■ **Goal of the exercise**: Write the material out again, line by line, exactly as it is.
○ ○ ○ ○ ○ ○ ○
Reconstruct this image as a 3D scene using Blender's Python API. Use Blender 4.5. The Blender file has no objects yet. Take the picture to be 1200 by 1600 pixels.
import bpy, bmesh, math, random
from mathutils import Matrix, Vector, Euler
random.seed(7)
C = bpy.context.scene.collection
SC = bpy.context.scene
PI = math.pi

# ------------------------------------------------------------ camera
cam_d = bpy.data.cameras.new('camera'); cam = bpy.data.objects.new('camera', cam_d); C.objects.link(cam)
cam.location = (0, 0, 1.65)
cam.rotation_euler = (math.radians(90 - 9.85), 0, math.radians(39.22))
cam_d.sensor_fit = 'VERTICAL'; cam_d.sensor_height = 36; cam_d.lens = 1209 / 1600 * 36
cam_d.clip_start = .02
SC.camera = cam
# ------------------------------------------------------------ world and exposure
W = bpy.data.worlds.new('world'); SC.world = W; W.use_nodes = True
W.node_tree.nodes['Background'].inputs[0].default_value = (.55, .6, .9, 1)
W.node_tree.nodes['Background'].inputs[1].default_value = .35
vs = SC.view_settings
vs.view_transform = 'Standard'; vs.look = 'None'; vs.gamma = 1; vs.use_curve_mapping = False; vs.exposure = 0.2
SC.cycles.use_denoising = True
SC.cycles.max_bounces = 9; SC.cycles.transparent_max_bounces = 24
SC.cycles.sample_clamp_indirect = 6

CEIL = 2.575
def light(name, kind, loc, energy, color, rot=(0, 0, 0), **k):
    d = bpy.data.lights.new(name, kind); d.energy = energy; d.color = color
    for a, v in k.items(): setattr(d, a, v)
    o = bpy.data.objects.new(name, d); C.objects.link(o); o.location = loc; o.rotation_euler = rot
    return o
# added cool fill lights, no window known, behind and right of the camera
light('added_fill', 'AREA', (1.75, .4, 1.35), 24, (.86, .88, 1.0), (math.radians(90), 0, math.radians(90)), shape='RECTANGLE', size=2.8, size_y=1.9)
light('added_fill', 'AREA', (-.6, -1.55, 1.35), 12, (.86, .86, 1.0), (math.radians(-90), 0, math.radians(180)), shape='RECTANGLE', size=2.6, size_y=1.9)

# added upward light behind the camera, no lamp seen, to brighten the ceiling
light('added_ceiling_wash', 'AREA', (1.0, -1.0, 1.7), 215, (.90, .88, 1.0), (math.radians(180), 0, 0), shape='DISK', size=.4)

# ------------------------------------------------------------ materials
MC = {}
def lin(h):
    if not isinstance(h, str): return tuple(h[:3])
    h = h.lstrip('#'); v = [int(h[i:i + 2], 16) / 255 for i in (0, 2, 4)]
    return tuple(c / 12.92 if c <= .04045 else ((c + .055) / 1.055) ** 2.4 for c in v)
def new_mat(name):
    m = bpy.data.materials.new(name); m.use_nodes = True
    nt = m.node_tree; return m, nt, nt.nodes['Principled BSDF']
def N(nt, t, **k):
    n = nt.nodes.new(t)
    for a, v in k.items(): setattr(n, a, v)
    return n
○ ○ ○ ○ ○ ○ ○
■ **Final result**:
Reconstruct this image as a 3D scene using Blender's Python API. Use Blender 4.5. The Blender file has no objects yet. Take the picture to be 1200 by 1600 pixels.
import bpy, bmesh, math, random
from mathutils import Matrix, Vector, Euler
random.seed(7)
C = bpy.context.scene.collection
SC = bpy.context.scene
PI = math.pi

# ------------------------------------------------------------ camera
cam_d = bpy.data.cameras.new('camera'); cam = bpy.data.objects.new('camera', cam_d); C.objects.link(cam)
cam.location = (0, 0, 1.65)
cam.rotation_euler = (math.radians(90 - 9.85), 0, math.radians(39.22))
cam_d.sensor_fit = 'VERTICAL'; cam_d.sensor_height = 36; cam_d.lens = 1209 / 1600 * 36
cam_d.clip_start = .02
SC.camera = cam
# ------------------------------------------------------------ world and exposure
W = bpy.data.worlds.new('world'); SC.world = W; W.use_nodes = True
W.node_tree.nodes['Background'].inputs[0].default_value = (.55, .6, .9, 1)
W.node_tree.nodes['Background'].inputs[1].default_value = .35
vs = SC.view_settings
vs.view_transform = 'Standard'; vs.look = 'None'; vs.gamma = 1; vs.use_curve_mapping = False; vs.exposure = 0.2
SC.cycles.use_denoising = True
SC.cycles.max_bounces = 9; SC.cycles.transparent_max_bounces = 24
SC.cycles.sample_clamp_indirect = 6

CEIL = 2.575
def light(name, kind, loc, energy, color, rot=(0, 0, 0), **k):
    d = bpy.data.lights.new(name, kind); d.energy = energy; d.color = color
    for a, v in k.items(): setattr(d, a, v)
    o = bpy.data.objects.new(name, d); C.objects.link(o); o.location = loc; o.rotation_euler = rot
    return o
# added cool fill lights, no window known, behind and right of the camera
light('added_fill', 'AREA', (1.75, .4, 1.35), 24, (.86, .88, 1.0), (math.radians(90), 0, math.radians(90)), shape='RECTANGLE', size=2.8, size_y=1.9)
light('added_fill', 'AREA', (-.6, -1.55, 1.35), 12, (.86, .86, 1.0), (math.radians(-90), 0, math.radians(180)), shape='RECTANGLE', size=2.6, size_y=1.9)

# added upward light behind the camera, no lamp seen, to brighten the ceiling
light('added_ceiling_wash', 'AREA', (1.0, -1.0, 1.7), 215, (.90, .88, 1.0), (math.radians(180), 0, 0), shape='DISK', size=.4)

# ------------------------------------------------------------ materials
MC = {}
def lin(h):
    if not isinstance(h, str): return tuple(h[:3])
    h = h.lstrip('#'); v = [int(h[i:i + 2], 16) / 255 for i in (0, 2, 4)]
    return tuple(c / 12.92 if c <= .04045 else ((c + .055) / 1.055) ** 2.4 for c in v)
def new_mat(name):
    m = bpy.data.materials.new(name); m.use_nodes = True
    nt = m.node_tree; return m, nt, nt.nodes['Principled BSDF']
def N(nt, t, **k):
    n = nt.nodes.new(t)
    for a, v in k.items(): setattr(n, a, v)
    return n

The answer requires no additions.